> **Directions**
Take the lines beginning with the one that contains "Build this scene in Blender. Output only the Python script. Use" and ending with the one that contains "R = random.Random(7)", and set them down exactly. Omit all pictures.

> **Dataset records**
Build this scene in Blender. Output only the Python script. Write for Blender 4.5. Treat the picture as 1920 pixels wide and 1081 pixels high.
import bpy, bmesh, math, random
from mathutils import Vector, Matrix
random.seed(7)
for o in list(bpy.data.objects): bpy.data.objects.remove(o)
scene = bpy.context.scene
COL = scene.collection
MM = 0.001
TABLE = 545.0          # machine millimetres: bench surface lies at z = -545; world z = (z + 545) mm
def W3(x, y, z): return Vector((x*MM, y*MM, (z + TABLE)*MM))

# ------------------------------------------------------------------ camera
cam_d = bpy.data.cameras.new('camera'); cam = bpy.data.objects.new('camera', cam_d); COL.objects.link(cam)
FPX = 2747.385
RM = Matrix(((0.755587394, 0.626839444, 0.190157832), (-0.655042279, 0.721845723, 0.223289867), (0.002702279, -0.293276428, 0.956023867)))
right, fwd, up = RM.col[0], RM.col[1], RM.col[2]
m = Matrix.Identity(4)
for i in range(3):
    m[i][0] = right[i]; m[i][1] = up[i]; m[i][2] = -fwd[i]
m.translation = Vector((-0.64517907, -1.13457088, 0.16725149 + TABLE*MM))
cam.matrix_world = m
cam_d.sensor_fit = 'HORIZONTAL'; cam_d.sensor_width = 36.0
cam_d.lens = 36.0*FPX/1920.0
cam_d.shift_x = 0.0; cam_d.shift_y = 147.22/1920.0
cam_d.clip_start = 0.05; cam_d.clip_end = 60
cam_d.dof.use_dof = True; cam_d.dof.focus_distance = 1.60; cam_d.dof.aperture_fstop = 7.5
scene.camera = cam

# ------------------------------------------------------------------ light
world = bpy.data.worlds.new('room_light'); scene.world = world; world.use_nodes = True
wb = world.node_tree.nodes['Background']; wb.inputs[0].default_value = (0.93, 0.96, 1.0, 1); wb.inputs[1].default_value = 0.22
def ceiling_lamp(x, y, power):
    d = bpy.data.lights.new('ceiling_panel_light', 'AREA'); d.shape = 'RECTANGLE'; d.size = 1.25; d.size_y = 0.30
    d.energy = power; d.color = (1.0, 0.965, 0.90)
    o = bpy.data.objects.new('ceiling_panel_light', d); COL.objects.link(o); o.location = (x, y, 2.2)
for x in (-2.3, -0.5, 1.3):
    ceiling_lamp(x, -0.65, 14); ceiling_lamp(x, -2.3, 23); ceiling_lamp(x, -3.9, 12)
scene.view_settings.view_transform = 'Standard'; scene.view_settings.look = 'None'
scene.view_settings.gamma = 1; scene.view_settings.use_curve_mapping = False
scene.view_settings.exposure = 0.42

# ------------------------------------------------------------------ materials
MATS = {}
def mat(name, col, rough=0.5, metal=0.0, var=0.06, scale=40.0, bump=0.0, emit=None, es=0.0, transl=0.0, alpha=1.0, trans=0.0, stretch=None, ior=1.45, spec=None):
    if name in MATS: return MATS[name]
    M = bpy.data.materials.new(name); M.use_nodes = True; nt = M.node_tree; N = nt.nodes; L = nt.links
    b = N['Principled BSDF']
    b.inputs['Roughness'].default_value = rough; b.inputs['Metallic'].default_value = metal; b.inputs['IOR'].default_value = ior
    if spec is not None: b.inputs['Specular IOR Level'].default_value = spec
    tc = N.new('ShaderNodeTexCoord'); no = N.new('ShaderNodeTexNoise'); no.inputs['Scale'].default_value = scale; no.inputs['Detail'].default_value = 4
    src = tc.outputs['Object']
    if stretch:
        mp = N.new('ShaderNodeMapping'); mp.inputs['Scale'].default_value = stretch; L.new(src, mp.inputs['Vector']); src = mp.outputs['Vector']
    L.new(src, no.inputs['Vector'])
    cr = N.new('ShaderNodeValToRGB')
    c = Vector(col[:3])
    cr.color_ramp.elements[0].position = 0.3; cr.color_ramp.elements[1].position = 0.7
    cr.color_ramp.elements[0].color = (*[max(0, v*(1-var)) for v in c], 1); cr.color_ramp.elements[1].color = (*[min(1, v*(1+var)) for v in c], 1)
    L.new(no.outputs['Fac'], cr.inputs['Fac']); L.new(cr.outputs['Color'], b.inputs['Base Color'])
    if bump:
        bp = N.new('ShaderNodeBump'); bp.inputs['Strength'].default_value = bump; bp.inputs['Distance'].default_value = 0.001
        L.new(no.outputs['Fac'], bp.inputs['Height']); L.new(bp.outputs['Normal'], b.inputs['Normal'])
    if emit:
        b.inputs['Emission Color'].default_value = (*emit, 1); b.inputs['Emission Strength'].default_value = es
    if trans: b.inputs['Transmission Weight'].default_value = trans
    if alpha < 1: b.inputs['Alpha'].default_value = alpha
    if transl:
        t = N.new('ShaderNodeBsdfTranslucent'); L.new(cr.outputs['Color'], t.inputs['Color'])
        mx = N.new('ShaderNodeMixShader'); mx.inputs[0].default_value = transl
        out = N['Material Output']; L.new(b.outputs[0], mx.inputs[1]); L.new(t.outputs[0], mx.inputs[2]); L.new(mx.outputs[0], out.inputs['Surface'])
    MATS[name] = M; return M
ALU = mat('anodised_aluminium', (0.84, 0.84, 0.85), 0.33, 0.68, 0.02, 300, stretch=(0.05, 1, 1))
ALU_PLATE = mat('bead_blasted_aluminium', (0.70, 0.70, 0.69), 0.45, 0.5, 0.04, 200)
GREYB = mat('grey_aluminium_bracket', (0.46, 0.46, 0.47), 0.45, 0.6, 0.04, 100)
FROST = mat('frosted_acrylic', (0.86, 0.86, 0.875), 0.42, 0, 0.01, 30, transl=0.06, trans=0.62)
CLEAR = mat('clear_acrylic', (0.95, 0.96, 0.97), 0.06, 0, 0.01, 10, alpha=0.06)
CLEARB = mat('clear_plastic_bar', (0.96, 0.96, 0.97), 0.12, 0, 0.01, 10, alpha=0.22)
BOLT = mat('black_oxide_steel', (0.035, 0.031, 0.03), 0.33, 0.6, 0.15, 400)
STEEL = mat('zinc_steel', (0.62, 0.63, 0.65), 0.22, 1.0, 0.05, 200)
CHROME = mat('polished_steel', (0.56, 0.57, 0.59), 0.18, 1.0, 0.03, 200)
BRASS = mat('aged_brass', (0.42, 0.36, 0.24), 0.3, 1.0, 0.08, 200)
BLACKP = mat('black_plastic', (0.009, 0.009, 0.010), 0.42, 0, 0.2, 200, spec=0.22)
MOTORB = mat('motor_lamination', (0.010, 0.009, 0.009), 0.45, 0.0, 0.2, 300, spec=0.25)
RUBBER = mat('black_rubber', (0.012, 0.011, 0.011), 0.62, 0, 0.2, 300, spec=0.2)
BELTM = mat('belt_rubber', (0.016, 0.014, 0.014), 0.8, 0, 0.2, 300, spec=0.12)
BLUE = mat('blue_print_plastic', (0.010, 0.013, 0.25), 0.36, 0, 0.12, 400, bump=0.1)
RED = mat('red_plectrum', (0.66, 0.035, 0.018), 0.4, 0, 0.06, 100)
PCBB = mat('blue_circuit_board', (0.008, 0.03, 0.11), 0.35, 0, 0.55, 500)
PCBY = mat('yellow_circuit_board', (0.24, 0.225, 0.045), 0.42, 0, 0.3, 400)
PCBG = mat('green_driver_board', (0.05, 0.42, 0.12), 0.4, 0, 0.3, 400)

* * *

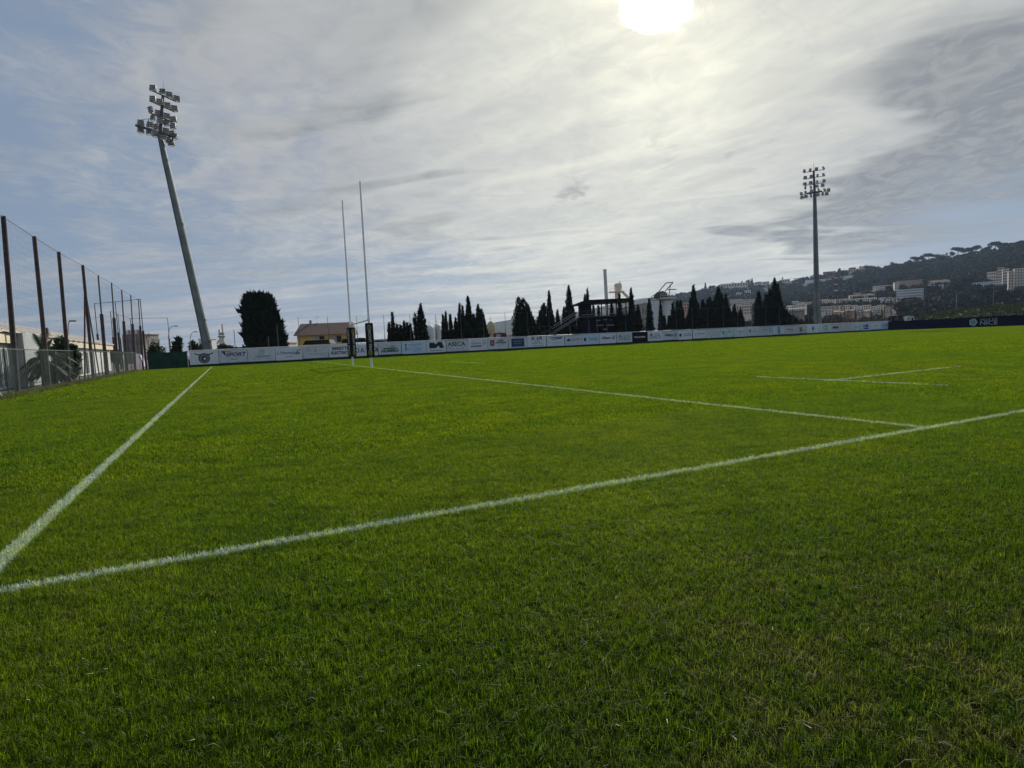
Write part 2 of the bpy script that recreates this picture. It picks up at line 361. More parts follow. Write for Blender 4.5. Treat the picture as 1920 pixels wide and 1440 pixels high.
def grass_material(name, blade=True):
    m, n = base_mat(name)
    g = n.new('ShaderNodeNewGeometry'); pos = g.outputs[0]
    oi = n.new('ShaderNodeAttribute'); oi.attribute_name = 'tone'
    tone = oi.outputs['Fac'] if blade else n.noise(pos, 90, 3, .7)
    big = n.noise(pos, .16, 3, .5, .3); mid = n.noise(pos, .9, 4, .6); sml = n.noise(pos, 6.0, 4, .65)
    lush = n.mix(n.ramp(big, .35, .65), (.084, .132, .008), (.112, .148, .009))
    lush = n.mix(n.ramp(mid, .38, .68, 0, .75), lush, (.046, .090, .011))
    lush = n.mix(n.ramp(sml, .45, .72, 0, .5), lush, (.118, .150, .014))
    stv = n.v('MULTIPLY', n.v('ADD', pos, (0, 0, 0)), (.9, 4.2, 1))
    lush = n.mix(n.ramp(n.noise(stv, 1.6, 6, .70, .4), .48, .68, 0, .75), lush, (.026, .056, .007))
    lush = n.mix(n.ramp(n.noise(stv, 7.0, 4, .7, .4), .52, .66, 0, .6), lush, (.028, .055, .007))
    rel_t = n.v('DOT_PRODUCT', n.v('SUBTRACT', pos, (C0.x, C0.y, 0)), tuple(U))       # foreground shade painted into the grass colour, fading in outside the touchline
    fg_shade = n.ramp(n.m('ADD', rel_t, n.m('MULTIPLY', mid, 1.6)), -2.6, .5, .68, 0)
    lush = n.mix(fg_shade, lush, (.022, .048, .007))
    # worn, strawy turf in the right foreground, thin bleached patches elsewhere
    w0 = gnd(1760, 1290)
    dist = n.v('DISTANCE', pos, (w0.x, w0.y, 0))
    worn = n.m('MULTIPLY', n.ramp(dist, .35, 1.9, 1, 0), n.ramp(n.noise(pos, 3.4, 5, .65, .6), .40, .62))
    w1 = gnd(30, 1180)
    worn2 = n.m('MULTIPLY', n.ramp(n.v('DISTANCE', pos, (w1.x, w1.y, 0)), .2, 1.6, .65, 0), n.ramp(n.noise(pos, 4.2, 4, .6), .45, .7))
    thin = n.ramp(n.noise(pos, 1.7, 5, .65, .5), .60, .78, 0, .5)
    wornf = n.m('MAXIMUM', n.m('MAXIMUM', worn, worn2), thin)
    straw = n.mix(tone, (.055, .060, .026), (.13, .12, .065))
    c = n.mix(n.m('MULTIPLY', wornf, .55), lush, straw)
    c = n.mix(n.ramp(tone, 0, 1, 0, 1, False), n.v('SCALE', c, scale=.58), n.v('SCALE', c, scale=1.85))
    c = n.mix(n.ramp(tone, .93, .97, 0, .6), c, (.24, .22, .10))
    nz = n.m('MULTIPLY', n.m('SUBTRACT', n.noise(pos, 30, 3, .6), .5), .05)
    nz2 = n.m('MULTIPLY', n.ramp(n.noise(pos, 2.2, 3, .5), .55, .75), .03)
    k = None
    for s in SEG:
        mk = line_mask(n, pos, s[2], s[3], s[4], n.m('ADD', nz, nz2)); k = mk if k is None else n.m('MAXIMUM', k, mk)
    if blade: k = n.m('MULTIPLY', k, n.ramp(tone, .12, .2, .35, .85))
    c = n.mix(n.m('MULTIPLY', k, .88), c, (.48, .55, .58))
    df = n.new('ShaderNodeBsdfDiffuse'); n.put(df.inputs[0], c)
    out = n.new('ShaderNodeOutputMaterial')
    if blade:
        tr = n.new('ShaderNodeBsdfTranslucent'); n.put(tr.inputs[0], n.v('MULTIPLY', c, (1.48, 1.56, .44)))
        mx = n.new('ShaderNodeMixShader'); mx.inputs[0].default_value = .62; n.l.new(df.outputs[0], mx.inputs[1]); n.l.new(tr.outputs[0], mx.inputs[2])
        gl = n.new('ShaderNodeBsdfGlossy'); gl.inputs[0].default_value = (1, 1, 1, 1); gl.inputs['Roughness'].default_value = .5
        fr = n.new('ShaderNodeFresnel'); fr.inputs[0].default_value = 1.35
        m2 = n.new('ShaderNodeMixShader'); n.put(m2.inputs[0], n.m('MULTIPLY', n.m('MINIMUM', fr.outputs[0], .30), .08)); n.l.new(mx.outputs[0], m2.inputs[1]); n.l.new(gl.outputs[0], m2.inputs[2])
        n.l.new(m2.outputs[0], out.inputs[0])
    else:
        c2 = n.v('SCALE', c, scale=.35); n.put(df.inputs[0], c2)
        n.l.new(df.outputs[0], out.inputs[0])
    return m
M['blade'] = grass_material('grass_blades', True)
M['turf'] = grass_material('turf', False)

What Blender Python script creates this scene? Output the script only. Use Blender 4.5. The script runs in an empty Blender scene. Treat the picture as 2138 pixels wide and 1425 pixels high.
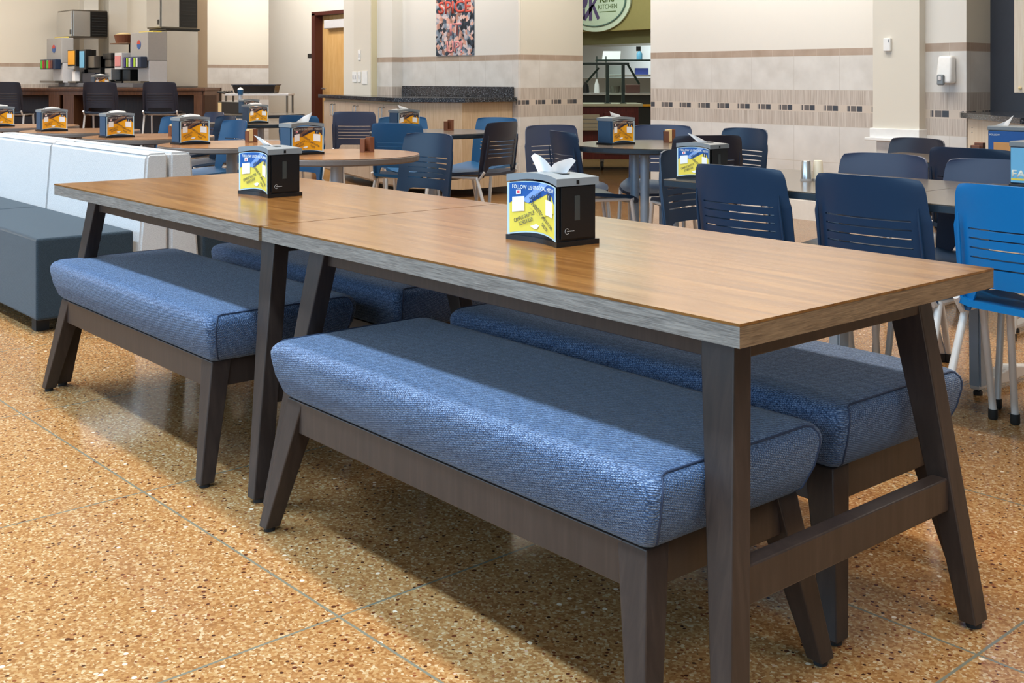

==

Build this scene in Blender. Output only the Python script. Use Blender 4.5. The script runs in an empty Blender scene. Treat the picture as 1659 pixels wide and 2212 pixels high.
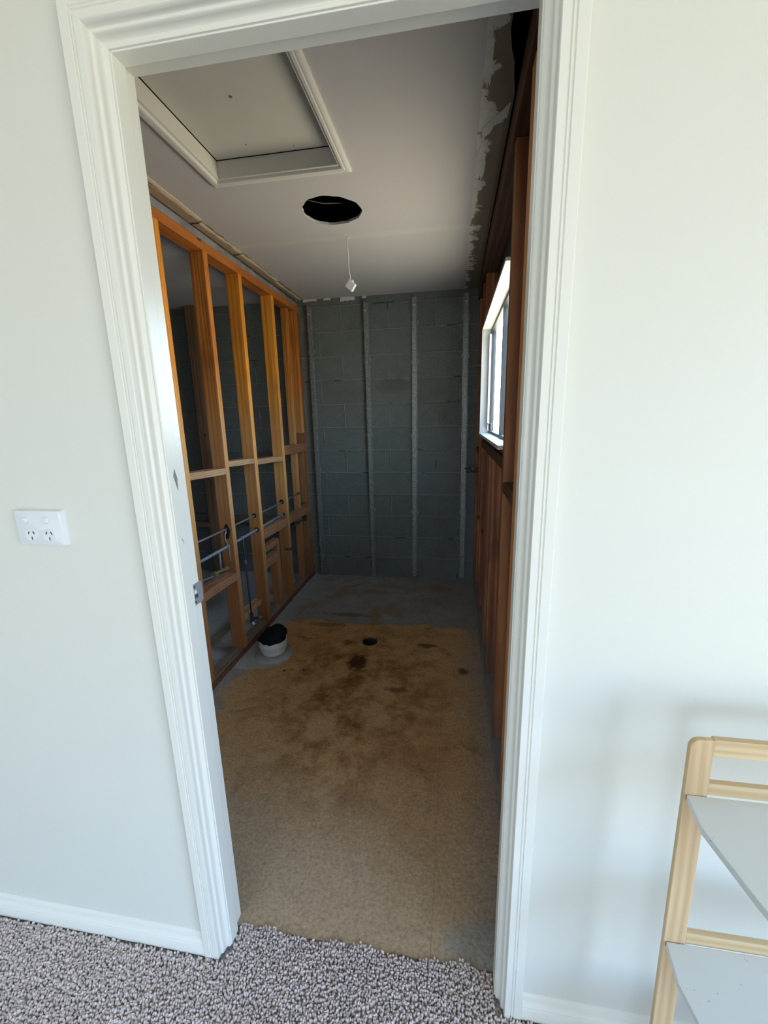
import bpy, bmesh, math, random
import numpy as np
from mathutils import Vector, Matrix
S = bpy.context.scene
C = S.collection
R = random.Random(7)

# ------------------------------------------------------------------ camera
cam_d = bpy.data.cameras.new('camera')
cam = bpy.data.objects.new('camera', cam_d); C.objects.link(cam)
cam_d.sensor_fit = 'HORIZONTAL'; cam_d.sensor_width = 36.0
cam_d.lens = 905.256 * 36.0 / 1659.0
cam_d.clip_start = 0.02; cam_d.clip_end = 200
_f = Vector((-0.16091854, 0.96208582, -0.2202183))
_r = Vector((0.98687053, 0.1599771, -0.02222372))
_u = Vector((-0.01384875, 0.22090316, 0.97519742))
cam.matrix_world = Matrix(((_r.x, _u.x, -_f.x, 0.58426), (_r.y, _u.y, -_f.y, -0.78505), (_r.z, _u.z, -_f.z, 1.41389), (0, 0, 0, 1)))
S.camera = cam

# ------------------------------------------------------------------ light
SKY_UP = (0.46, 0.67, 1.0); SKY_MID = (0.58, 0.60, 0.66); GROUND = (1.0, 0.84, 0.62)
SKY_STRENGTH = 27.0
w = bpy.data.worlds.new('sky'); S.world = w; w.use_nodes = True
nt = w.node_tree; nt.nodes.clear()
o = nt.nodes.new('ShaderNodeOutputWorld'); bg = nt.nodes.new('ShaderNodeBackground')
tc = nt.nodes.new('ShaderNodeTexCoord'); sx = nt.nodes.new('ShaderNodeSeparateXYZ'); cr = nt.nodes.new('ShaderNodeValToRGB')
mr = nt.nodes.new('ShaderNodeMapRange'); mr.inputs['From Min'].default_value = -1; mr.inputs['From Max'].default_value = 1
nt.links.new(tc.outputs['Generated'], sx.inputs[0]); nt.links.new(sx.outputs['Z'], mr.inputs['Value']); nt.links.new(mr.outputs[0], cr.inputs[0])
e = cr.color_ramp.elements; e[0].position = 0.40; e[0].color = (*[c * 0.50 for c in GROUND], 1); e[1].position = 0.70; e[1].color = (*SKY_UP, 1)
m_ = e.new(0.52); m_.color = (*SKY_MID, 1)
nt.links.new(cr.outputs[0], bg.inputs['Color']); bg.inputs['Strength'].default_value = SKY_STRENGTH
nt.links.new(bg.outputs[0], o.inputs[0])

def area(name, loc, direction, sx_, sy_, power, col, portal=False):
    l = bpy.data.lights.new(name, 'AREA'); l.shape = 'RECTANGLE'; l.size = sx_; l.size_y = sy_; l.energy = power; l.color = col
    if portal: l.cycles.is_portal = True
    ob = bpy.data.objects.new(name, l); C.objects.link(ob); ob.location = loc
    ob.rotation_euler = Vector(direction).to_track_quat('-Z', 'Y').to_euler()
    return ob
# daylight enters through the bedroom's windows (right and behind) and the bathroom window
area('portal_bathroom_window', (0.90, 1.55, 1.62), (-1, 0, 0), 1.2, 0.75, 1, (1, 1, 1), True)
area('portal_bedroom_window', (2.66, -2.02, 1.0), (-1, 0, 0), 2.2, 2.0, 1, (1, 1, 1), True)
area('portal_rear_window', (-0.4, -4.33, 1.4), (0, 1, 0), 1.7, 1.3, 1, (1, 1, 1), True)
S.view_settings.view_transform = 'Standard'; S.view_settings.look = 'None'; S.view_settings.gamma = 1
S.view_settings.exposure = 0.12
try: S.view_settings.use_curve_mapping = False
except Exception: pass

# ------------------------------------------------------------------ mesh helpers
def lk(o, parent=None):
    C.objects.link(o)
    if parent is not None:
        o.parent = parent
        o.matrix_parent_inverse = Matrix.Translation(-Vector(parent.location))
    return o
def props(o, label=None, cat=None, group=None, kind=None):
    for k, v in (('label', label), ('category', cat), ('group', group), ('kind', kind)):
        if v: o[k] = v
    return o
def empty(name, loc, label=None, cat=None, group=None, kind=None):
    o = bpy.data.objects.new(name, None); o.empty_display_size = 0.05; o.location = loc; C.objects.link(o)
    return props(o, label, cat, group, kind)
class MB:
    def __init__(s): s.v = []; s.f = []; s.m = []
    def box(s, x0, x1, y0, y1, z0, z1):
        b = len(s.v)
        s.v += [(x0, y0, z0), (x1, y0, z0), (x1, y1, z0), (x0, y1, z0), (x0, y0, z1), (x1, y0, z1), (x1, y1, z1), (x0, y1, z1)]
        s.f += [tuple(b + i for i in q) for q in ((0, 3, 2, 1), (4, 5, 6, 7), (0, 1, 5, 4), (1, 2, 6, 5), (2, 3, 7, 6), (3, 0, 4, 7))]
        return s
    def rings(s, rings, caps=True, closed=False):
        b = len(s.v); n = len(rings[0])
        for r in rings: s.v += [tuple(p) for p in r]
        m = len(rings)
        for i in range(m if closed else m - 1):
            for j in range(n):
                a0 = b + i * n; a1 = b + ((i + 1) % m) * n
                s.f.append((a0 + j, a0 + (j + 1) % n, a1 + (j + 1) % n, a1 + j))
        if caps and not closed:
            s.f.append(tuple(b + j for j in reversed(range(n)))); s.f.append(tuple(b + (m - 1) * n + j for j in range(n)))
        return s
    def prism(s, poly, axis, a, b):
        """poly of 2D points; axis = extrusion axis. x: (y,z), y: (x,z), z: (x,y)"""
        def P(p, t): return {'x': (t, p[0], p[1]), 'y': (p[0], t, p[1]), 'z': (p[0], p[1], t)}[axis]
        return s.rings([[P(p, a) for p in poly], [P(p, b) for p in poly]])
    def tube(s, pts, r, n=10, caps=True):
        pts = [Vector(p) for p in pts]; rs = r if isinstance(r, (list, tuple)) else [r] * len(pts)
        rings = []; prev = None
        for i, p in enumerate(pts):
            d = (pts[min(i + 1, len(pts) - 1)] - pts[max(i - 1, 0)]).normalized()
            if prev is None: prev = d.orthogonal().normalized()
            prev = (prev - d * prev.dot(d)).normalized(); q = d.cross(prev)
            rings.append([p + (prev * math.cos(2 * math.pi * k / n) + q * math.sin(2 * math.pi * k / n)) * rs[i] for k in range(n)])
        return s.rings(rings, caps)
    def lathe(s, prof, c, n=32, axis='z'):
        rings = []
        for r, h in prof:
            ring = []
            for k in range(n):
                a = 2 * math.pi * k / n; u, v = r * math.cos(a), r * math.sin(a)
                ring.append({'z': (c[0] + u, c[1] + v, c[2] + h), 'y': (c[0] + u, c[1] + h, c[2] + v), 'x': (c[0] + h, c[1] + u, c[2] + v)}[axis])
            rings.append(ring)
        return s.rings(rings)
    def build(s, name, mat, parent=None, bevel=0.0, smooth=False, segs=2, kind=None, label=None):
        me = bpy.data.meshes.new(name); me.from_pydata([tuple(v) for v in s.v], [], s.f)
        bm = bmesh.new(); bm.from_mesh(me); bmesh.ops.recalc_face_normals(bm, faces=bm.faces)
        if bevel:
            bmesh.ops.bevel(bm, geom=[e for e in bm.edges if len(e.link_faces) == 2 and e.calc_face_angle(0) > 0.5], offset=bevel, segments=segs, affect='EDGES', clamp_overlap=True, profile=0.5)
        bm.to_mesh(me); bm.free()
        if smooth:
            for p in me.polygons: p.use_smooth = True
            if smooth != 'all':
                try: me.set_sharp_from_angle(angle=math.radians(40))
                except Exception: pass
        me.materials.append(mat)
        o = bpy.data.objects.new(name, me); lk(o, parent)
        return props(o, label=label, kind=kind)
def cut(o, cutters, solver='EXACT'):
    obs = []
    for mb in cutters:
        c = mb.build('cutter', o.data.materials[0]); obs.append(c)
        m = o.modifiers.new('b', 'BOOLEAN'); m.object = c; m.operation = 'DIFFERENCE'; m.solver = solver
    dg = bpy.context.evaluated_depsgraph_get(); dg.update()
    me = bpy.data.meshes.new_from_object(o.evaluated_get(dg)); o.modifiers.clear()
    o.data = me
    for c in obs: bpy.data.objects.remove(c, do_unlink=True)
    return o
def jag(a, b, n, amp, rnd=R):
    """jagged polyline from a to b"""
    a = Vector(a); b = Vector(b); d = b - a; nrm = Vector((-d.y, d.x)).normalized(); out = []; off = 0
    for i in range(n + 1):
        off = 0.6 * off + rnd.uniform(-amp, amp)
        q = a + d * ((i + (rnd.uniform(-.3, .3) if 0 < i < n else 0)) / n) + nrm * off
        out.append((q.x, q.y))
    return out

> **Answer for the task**
Build this scene in Blender. Output only the Python script. Use Blender 4.5. The script runs in an empty Blender scene. Treat the picture as 1659 pixels wide and 2212 pixels high.
import bpy, bmesh, math, random
import numpy as np
from mathutils import Vector, Matrix
S = bpy.context.scene
C = S.collection
R = random.Random(7)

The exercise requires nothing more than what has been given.